____ Supplied material

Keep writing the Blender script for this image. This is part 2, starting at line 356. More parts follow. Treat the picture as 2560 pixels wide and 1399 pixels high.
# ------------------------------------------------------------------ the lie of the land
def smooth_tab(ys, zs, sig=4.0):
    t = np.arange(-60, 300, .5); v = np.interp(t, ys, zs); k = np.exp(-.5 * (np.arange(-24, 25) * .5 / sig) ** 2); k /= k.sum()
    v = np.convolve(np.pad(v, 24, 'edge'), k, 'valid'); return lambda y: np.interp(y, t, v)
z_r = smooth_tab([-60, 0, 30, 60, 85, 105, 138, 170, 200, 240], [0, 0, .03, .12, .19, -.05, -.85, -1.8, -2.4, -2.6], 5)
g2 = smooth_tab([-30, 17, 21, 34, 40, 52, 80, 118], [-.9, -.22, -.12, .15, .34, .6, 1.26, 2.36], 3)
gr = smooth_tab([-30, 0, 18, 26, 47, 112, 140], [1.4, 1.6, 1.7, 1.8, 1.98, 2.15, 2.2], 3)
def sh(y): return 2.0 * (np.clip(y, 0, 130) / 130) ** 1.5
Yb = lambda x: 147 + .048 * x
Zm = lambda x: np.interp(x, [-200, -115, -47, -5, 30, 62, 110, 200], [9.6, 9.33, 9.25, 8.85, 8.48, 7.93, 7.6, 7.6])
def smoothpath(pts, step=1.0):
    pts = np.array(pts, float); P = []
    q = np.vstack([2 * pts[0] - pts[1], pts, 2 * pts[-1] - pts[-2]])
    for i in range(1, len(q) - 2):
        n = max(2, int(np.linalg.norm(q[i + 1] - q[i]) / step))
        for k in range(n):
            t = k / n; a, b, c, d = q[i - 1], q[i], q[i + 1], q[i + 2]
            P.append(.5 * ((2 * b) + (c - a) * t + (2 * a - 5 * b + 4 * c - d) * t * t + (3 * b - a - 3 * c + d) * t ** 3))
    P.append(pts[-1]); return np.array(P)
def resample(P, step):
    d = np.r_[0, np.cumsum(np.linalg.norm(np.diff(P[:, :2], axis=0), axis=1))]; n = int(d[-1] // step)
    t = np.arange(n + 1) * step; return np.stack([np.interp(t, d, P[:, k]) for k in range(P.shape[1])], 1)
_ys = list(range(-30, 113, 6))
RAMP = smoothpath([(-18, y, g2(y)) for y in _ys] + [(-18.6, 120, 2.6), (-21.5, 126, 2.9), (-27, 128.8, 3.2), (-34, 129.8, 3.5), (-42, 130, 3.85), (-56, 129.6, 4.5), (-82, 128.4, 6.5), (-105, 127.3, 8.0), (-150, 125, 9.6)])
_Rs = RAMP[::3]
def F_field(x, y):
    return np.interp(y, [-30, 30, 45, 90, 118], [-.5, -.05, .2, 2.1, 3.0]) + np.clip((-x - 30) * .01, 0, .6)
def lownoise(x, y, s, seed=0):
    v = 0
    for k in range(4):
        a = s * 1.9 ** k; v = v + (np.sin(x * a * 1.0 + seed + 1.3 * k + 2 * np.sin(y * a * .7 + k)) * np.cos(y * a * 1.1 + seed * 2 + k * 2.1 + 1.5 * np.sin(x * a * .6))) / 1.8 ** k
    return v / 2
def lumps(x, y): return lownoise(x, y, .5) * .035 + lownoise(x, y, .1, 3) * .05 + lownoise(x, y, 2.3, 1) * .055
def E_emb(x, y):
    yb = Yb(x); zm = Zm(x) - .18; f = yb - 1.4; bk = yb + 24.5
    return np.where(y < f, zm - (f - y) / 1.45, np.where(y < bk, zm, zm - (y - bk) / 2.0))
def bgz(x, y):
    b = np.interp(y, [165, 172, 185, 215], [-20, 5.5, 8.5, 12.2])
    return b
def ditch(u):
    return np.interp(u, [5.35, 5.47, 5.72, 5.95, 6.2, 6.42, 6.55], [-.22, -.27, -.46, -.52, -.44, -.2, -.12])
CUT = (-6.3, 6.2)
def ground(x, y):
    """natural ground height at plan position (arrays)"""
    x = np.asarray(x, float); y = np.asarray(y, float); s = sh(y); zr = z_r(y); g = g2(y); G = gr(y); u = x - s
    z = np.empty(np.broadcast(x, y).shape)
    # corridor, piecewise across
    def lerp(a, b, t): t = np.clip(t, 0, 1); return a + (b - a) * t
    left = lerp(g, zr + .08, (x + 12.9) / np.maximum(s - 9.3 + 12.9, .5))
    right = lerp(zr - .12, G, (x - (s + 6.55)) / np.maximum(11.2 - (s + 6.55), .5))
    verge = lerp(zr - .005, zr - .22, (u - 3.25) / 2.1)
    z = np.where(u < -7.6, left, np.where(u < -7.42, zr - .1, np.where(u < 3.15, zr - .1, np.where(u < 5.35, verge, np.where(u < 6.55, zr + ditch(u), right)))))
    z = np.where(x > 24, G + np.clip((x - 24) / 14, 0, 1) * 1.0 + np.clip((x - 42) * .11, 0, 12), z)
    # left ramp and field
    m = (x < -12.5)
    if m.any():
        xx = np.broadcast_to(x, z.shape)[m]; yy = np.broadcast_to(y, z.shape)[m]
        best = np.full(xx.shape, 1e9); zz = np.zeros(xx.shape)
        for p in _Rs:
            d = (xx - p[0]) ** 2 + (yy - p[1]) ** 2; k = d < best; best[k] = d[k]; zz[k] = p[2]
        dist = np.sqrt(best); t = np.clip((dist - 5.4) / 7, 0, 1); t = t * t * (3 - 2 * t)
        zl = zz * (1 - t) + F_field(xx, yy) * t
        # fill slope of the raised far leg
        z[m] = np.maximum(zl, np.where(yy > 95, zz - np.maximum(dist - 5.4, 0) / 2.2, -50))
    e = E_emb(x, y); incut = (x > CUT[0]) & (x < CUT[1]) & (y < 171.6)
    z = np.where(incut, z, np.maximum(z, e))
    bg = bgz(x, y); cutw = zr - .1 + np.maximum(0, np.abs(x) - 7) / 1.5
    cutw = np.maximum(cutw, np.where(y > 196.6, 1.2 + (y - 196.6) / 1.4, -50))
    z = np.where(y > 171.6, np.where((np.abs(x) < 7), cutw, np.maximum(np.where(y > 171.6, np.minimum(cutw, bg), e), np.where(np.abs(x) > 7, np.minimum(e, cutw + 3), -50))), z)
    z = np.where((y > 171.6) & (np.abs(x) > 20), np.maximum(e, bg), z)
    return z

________

Recopy the whole listing exactly.

Keep writing the Blender script for this image. This is part 2, starting at line 356. More parts follow. Treat the picture as 2560 pixels wide and 1399 pixels high.
# ------------------------------------------------------------------ the lie of the land
def smooth_tab(ys, zs, sig=4.0):
    t = np.arange(-60, 300, .5); v = np.interp(t, ys, zs); k = np.exp(-.5 * (np.arange(-24, 25) * .5 / sig) ** 2); k /= k.sum()
    v = np.convolve(np.pad(v, 24, 'edge'), k, 'valid'); return lambda y: np.interp(y, t, v)
z_r = smooth_tab([-60, 0, 30, 60, 85, 105, 138, 170, 200, 240], [0, 0, .03, .12, .19, -.05, -.85, -1.8, -2.4, -2.6], 5)
g2 = smooth_tab([-30, 17, 21, 34, 40, 52, 80, 118], [-.9, -.22, -.12, .15, .34, .6, 1.26, 2.36], 3)
gr = smooth_tab([-30, 0, 18, 26, 47, 112, 140], [1.4, 1.6, 1.7, 1.8, 1.98, 2.15, 2.2], 3)
def sh(y): return 2.0 * (np.clip(y, 0, 130) / 130) ** 1.5
Yb = lambda x: 147 + .048 * x
Zm = lambda x: np.interp(x, [-200, -115, -47, -5, 30, 62, 110, 200], [9.6, 9.33, 9.25, 8.85, 8.48, 7.93, 7.6, 7.6])
def smoothpath(pts, step=1.0):
    pts = np.array(pts, float); P = []
    q = np.vstack([2 * pts[0] - pts[1], pts, 2 * pts[-1] - pts[-2]])
    for i in range(1, len(q) - 2):
        n = max(2, int(np.linalg.norm(q[i + 1] - q[i]) / step))
        for k in range(n):
            t = k / n; a, b, c, d = q[i - 1], q[i], q[i + 1], q[i + 2]
            P.append(.5 * ((2 * b) + (c - a) * t + (2 * a - 5 * b + 4 * c - d) * t * t + (3 * b - a - 3 * c + d) * t ** 3))
    P.append(pts[-1]); return np.array(P)
def resample(P, step):
    d = np.r_[0, np.cumsum(np.linalg.norm(np.diff(P[:, :2], axis=0), axis=1))]; n = int(d[-1] // step)
    t = np.arange(n + 1) * step; return np.stack([np.interp(t, d, P[:, k]) for k in range(P.shape[1])], 1)
_ys = list(range(-30, 113, 6))
RAMP = smoothpath([(-18, y, g2(y)) for y in _ys] + [(-18.6, 120, 2.6), (-21.5, 126, 2.9), (-27, 128.8, 3.2), (-34, 129.8, 3.5), (-42, 130, 3.85), (-56, 129.6, 4.5), (-82, 128.4, 6.5), (-105, 127.3, 8.0), (-150, 125, 9.6)])
_Rs = RAMP[::3]
def F_field(x, y):
    return np.interp(y, [-30, 30, 45, 90, 118], [-.5, -.05, .2, 2.1, 3.0]) + np.clip((-x - 30) * .01, 0, .6)
def lownoise(x, y, s, seed=0):
    v = 0
    for k in range(4):
        a = s * 1.9 ** k; v = v + (np.sin(x * a * 1.0 + seed + 1.3 * k + 2 * np.sin(y * a * .7 + k)) * np.cos(y * a * 1.1 + seed * 2 + k * 2.1 + 1.5 * np.sin(x * a * .6))) / 1.8 ** k
    return v / 2
def lumps(x, y): return lownoise(x, y, .5) * .035 + lownoise(x, y, .1, 3) * .05 + lownoise(x, y, 2.3, 1) * .055
def E_emb(x, y):
    yb = Yb(x); zm = Zm(x) - .18; f = yb - 1.4; bk = yb + 24.5
    return np.where(y < f, zm - (f - y) / 1.45, np.where(y < bk, zm, zm - (y - bk) / 2.0))
def bgz(x, y):
    b = np.interp(y, [165, 172, 185, 215], [-20, 5.5, 8.5, 12.2])
    return b
def ditch(u):
    return np.interp(u, [5.35, 5.47, 5.72, 5.95, 6.2, 6.42, 6.55], [-.22, -.27, -.46, -.52, -.44, -.2, -.12])
CUT = (-6.3, 6.2)
def ground(x, y):
    """natural ground height at plan position (arrays)"""
    x = np.asarray(x, float); y = np.asarray(y, float); s = sh(y); zr = z_r(y); g = g2(y); G = gr(y); u = x - s
    z = np.empty(np.broadcast(x, y).shape)
    # corridor, piecewise across
    def lerp(a, b, t): t = np.clip(t, 0, 1); return a + (b - a) * t
    left = lerp(g, zr + .08, (x + 12.9) / np.maximum(s - 9.3 + 12.9, .5))
    right = lerp(zr - .12, G, (x - (s + 6.55)) / np.maximum(11.2 - (s + 6.55), .5))
    verge = lerp(zr - .005, zr - .22, (u - 3.25) / 2.1)
    z = np.where(u < -7.6, left, np.where(u < -7.42, zr - .1, np.where(u < 3.15, zr - .1, np.where(u < 5.35, verge, np.where(u < 6.55, zr + ditch(u), right)))))
    z = np.where(x > 24, G + np.clip((x - 24) / 14, 0, 1) * 1.0 + np.clip((x - 42) * .11, 0, 12), z)
    # left ramp and field
    m = (x < -12.5)
    if m.any():
        xx = np.broadcast_to(x, z.shape)[m]; yy = np.broadcast_to(y, z.shape)[m]
        best = np.full(xx.shape, 1e9); zz = np.zeros(xx.shape)
        for p in _Rs:
            d = (xx - p[0]) ** 2 + (yy - p[1]) ** 2; k = d < best; best[k] = d[k]; zz[k] = p[2]
        dist = np.sqrt(best); t = np.clip((dist - 5.4) / 7, 0, 1); t = t * t * (3 - 2 * t)
        zl = zz * (1 - t) + F_field(xx, yy) * t
        # fill slope of the raised far leg
        z[m] = np.maximum(zl, np.where(yy > 95, zz - np.maximum(dist - 5.4, 0) / 2.2, -50))
    e = E_emb(x, y); incut = (x > CUT[0]) & (x < CUT[1]) & (y < 171.6)
    z = np.where(incut, z, np.maximum(z, e))
    bg = bgz(x, y); cutw = zr - .1 + np.maximum(0, np.abs(x) - 7) / 1.5
    cutw = np.maximum(cutw, np.where(y > 196.6, 1.2 + (y - 196.6) / 1.4, -50))
    z = np.where(y > 171.6, np.where((np.abs(x) < 7), cutw, np.maximum(np.where(y > 171.6, np.minimum(cutw, bg), e), np.where(np.abs(x) > 7, np.minimum(e, cutw + 3), -50))), z)
    z = np.where((y > 171.6) & (np.abs(x) > 20), np.maximum(e, bg), z)
    return z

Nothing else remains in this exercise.